[start]

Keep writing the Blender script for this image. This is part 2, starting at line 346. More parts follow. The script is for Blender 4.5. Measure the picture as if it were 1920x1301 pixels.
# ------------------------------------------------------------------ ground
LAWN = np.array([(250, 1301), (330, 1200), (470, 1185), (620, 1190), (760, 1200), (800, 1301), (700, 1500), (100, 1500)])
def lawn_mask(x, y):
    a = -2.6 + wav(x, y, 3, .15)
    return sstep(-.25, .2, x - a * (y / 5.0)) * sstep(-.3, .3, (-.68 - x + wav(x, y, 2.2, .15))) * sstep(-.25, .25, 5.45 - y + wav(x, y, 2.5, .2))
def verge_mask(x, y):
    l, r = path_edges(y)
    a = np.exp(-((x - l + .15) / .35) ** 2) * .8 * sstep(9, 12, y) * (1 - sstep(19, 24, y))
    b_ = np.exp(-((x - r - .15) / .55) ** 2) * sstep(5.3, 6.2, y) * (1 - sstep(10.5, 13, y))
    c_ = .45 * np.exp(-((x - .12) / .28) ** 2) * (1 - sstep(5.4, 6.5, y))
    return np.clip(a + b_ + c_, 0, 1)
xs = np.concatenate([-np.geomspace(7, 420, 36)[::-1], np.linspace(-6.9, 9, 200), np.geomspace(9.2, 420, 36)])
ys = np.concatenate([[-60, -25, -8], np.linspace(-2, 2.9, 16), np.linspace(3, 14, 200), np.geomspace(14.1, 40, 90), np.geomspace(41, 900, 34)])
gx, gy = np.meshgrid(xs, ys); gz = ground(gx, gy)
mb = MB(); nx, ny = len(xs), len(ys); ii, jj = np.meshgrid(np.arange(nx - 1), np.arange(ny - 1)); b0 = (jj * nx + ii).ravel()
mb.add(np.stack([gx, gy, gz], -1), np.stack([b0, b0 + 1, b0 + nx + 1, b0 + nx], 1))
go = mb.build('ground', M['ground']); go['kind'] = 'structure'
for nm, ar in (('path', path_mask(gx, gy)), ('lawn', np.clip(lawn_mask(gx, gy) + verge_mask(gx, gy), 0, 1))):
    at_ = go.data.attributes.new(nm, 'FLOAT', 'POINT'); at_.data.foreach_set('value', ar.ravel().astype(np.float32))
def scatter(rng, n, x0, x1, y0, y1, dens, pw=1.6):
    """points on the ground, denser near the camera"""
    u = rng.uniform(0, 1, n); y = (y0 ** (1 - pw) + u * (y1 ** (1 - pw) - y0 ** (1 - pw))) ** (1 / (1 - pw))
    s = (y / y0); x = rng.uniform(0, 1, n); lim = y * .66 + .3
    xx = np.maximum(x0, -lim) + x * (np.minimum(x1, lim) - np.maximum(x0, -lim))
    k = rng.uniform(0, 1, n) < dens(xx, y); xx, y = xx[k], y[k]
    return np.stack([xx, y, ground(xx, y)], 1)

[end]

Once more, set down the full listing, verbatim.

Keep writing the Blender script for this image. This is part 2, starting at line 346. More parts follow. The script is for Blender 4.5. Measure the picture as if it were 1920x1301 pixels.
# ------------------------------------------------------------------ ground
LAWN = np.array([(250, 1301), (330, 1200), (470, 1185), (620, 1190), (760, 1200), (800, 1301), (700, 1500), (100, 1500)])
def lawn_mask(x, y):
    a = -2.6 + wav(x, y, 3, .15)
    return sstep(-.25, .2, x - a * (y / 5.0)) * sstep(-.3, .3, (-.68 - x + wav(x, y, 2.2, .15))) * sstep(-.25, .25, 5.45 - y + wav(x, y, 2.5, .2))
def verge_mask(x, y):
    l, r = path_edges(y)
    a = np.exp(-((x - l + .15) / .35) ** 2) * .8 * sstep(9, 12, y) * (1 - sstep(19, 24, y))
    b_ = np.exp(-((x - r - .15) / .55) ** 2) * sstep(5.3, 6.2, y) * (1 - sstep(10.5, 13, y))
    c_ = .45 * np.exp(-((x - .12) / .28) ** 2) * (1 - sstep(5.4, 6.5, y))
    return np.clip(a + b_ + c_, 0, 1)
xs = np.concatenate([-np.geomspace(7, 420, 36)[::-1], np.linspace(-6.9, 9, 200), np.geomspace(9.2, 420, 36)])
ys = np.concatenate([[-60, -25, -8], np.linspace(-2, 2.9, 16), np.linspace(3, 14, 200), np.geomspace(14.1, 40, 90), np.geomspace(41, 900, 34)])
gx, gy = np.meshgrid(xs, ys); gz = ground(gx, gy)
mb = MB(); nx, ny = len(xs), len(ys); ii, jj = np.meshgrid(np.arange(nx - 1), np.arange(ny - 1)); b0 = (jj * nx + ii).ravel()
mb.add(np.stack([gx, gy, gz], -1), np.stack([b0, b0 + 1, b0 + nx + 1, b0 + nx], 1))
go = mb.build('ground', M['ground']); go['kind'] = 'structure'
for nm, ar in (('path', path_mask(gx, gy)), ('lawn', np.clip(lawn_mask(gx, gy) + verge_mask(gx, gy), 0, 1))):
    at_ = go.data.attributes.new(nm, 'FLOAT', 'POINT'); at_.data.foreach_set('value', ar.ravel().astype(np.float32))
def scatter(rng, n, x0, x1, y0, y1, dens, pw=1.6):
    """points on the ground, denser near the camera"""
    u = rng.uniform(0, 1, n); y = (y0 ** (1 - pw) + u * (y1 ** (1 - pw) - y0 ** (1 - pw))) ** (1 / (1 - pw))
    s = (y / y0); x = rng.uniform(0, 1, n); lim = y * .66 + .3
    xx = np.maximum(x0, -lim) + x * (np.minimum(x1, lim) - np.maximum(x0, -lim))
    k = rng.uniform(0, 1, n) < dens(xx, y); xx, y = xx[k], y[k]
    return np.stack([xx, y, ground(xx, y)], 1)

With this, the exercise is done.